Arrival heralds start of delayed UN-brokered negotiations, which were due to start on Monday
A Yemeni man waves his national flag during a protest against the ongoing conflict, on the initial day before the start of UN-brokered peace talks in Kuwait, in the country's third-largest the city, on 17 April 2016 (AFP)

A Houthi delegation arrived in Kuwait on Thursday for UN-sponsored Yemen peace talks that had been delayed for several days, a UN spokesman said.

"They have arrived in Kuwait just a few minutes ago," Charbel Raji, the spokesman for UN envoy Ismail Ould Cheikh Ahmed, told AFP.

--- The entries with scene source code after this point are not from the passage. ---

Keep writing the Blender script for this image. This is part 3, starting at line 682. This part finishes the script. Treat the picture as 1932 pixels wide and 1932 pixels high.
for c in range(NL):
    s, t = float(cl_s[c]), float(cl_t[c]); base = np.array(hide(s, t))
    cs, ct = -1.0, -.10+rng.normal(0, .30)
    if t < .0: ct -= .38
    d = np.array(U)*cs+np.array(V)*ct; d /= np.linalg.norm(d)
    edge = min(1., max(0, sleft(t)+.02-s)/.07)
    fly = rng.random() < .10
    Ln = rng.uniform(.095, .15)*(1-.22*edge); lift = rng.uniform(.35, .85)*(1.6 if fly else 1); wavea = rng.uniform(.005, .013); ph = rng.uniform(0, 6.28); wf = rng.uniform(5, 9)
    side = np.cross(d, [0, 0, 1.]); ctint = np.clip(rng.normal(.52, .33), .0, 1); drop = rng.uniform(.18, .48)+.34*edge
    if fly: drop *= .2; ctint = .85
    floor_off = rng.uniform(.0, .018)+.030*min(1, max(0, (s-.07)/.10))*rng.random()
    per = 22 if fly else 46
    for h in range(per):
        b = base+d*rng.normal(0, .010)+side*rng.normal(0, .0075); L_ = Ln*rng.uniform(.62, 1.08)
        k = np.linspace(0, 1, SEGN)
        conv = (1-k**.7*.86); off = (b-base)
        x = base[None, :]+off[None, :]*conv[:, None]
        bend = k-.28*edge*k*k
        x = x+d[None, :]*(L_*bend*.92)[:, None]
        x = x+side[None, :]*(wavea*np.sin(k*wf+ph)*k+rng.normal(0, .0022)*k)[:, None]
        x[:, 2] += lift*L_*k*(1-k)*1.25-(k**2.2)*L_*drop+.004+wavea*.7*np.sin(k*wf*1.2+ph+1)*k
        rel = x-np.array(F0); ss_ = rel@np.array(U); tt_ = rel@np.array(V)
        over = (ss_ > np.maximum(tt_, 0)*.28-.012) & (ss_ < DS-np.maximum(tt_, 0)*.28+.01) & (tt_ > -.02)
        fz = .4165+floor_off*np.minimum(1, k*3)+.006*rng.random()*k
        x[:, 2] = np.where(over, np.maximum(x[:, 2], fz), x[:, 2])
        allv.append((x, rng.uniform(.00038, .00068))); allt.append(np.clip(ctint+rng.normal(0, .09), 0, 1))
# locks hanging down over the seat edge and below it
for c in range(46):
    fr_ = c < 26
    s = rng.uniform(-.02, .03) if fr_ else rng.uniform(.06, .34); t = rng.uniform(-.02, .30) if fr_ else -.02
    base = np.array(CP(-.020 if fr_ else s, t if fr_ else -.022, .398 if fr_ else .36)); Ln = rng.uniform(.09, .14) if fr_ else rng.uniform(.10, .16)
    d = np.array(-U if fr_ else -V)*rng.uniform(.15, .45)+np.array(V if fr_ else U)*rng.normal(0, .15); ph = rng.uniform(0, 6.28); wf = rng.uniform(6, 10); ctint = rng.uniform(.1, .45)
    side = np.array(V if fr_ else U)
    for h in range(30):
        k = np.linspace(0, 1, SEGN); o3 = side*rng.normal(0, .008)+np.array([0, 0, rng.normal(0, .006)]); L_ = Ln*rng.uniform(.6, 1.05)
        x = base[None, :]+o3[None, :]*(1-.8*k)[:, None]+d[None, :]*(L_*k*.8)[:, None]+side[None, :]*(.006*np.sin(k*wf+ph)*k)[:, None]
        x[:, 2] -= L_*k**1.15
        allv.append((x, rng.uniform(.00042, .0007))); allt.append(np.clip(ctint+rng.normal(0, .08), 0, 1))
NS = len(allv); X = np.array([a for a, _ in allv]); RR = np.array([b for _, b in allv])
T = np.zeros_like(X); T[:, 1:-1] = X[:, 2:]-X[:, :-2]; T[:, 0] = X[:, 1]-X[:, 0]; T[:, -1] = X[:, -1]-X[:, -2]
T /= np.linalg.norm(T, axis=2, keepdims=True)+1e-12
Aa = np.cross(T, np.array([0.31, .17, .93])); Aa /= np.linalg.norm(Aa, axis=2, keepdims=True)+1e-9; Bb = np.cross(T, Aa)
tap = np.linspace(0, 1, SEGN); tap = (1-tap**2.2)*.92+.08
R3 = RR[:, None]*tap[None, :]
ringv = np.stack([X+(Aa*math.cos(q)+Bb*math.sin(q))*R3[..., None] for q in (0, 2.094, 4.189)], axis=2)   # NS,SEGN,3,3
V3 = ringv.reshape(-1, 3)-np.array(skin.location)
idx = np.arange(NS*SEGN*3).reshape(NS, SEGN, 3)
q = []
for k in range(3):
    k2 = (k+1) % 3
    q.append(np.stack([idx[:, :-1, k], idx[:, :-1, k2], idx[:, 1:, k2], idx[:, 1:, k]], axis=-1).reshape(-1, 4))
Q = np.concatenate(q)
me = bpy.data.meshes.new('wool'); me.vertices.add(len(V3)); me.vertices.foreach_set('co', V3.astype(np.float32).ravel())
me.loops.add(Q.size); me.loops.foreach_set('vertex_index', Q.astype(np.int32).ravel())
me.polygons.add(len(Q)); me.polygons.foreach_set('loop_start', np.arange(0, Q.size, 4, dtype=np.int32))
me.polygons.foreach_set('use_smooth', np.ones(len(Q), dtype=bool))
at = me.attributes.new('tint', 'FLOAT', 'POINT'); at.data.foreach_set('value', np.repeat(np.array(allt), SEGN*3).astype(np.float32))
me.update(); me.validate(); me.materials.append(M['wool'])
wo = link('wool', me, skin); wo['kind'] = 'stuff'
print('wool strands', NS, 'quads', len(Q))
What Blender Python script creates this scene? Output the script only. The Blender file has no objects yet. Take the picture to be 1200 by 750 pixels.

The talks were originally supposed to start on Monday but were delayed after the rebels failed to show up in protest against what they described as Saudi violations of a ceasefire, in effect since April 11.

In a statement posted on Facebook earlier on Tuesday, Houthi leader Mahdi al-Mashti said: “We will [seek to meet] the aspirations of our people to achieve dignity, independence and freedom.”

The rebels only agreed to join the talks after they said they received assurances from the United Nations that pro-government forces would respect a ceasefire which has been violated by warring parties since it came into effect on 11 April.

Houthi representatives and their allies left Sanaa on Wednesday for Oman and they are expected to continue on to Kuwait.

But they were still in Oman on Thursday morning, according to diplomats.

There was still no word Thursday from the rebels on their expected time of arrival, yet according to the UN, the talks have been pushed back to 7 pm Kuwaiti time (1600 GMT) on Thursday evening.

In Yemen itself, fighting continued on several fronts, military sources said, as each side blamed the other for truce breaches.

The rebels late on Wednesday fired a rocket on the loyalist-held city of Marib, east of the capital, according to an AFP journalist there.

Pro-government military sources reported heavy fighting in Nahm, northeast of Sanaa, as well as sporadic clashes in the northern Jawf province, Taez in the southwest, and central Baida province.

The rebels meanwhile claimed on their sababnews.net website that a Saudi-led coalition fighting them in support of the Yemeni government carried out two air strikes on Nahm and flew sorties over Sanaa, Marib, and Jawf.

The talks are the most important attempt yet to resolve Yemen's devastating conflict, which the UN says has killed more than 6,400 people – half of them civilians – and forced almost 2.8 million forced from their homes.